The Price of Not Paying Down Principal

Question on School Website: Why is the District delaying the payment of principal on the bonds? Won’t this cost us more money over the life of the bonds?


School’s Answer: In providing long term planning for the School’s capital improvement needs, it has been important to the District and the Board of Education to keep the bond fund levy as stable as possible. The belief is patrons that have used, are using, or will use our facilities in the future will see a similar levy for these facilities. As such, when looking at all of the outstanding bond debt service, some principal payments have been deferred to allow for older bonds to be paid prior to the new bonds becoming due. If the principal on the bonds were to be paid on a more accelerated basis, the bond fund levy would have needed to be increased to a much higher level.


JEN’S RESPONSE


Mark Byars stated something similar on YouTube for the September 26 Board Meeting at the 41:58 mark https://www.youtube.com/watch?v=JkP_1iX8PjY&t=2366s


We could pay more principal. What that would require is raising the levy to raise more funds to pay more principal now and the reason that I have not been supportive of that is because I don't think it is right or fair to ask residents of the district today to pay for a school that's going to be used 20 years from now by kids who aren't even born and families who aren't even in the district yet. Why should current residents today pay their preponderance of a debt load that's going to be used by other families tomorrow it would be an undue burden on current residents”

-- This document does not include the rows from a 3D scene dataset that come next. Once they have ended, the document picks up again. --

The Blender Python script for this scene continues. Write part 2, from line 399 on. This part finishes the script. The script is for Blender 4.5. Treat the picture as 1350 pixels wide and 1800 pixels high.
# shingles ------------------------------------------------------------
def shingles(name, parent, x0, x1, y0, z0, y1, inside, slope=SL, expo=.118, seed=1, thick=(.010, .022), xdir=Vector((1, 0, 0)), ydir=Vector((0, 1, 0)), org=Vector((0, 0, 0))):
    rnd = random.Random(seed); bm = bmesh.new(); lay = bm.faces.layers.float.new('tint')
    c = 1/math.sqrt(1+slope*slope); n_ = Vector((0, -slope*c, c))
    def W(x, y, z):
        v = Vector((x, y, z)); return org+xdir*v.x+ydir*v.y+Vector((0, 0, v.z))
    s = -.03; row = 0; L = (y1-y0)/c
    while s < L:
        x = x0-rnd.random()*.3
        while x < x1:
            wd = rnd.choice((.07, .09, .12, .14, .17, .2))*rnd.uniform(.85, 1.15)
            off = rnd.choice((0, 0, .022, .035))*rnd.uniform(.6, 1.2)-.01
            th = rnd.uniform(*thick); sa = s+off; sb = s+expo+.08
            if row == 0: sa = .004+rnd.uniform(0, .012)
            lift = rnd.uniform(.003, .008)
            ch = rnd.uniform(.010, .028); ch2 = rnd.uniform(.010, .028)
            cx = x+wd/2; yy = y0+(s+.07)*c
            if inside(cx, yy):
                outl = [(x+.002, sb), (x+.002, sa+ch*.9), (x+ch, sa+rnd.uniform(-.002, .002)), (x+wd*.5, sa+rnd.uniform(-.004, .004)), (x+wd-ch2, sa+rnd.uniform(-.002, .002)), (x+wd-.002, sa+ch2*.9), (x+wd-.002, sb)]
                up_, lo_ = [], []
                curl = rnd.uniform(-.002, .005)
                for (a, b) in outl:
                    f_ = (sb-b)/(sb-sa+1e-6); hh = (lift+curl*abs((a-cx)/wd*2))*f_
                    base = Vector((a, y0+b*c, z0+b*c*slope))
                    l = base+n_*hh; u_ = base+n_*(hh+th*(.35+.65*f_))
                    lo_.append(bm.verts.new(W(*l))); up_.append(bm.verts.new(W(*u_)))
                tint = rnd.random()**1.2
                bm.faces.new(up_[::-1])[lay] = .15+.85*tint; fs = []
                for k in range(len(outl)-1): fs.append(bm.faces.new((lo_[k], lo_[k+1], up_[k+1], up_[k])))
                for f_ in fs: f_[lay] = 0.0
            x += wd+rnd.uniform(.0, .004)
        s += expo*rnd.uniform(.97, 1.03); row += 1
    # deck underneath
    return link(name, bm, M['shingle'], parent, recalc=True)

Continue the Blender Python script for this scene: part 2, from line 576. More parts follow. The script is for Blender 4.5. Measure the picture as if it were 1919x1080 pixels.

The simple answer is YES. Yes, it will cost us more money over the life of the bonds. What about current residents with no kids, generational farmers, or retirees? You expect them to pay millions of dollars more in total than needed for interest-only schedules? Mark wants to kick principal payments down the road for kids that are not even born yet and families who aren’t even in the district. They want to use this bond to build a new school in 3 years. Not 20. For those of us with kids in the district, we tend to stay around for at least 20-25 years. I’m sure we all would prefer to NOT pay 20-80% more than needed.


Let’s call a spade a spade. We could pay more principal, but that would require us to raise the levy because we have been layering interest-only debt for years to leverage as much as we can while keeping our payment low and hoping the valuation growth keeps us afloat. It would be really hard to fix now, so Mark will try to explain it away as if it was their master plan. Rule #1 in finance, don’t take on debt you cannot afford now.


We are the only district around structuring our bonds this way since the beginning. We have many bonds where we pay only interest in the beginning, and then refinance the bonds prior to paying any principal. Think about the original high school bond for $15.94 million back in 2003. The school stated we still owe $6.455 million on our first original bond. In almost 20 years, we have only paid off $9.485 million on this bond. I could not even really tell you how much we will ultimately pay in TOTAL for the high school because that 2003 Bond was refunded (refinanced) in 2009, 2014, and partially again in 2019, and 2021. Many with early year interest only schedules and note that we paid the Underwriter and all the fees each time we refinanced. Total could be close to $25 million+.


Other districts manage to pay down debt without significantly raising their levies and maintain a good debt ratio throughout.


Bennington deserves better.


Vote AGAINST the bond and vote in a new school board to address these financial issues.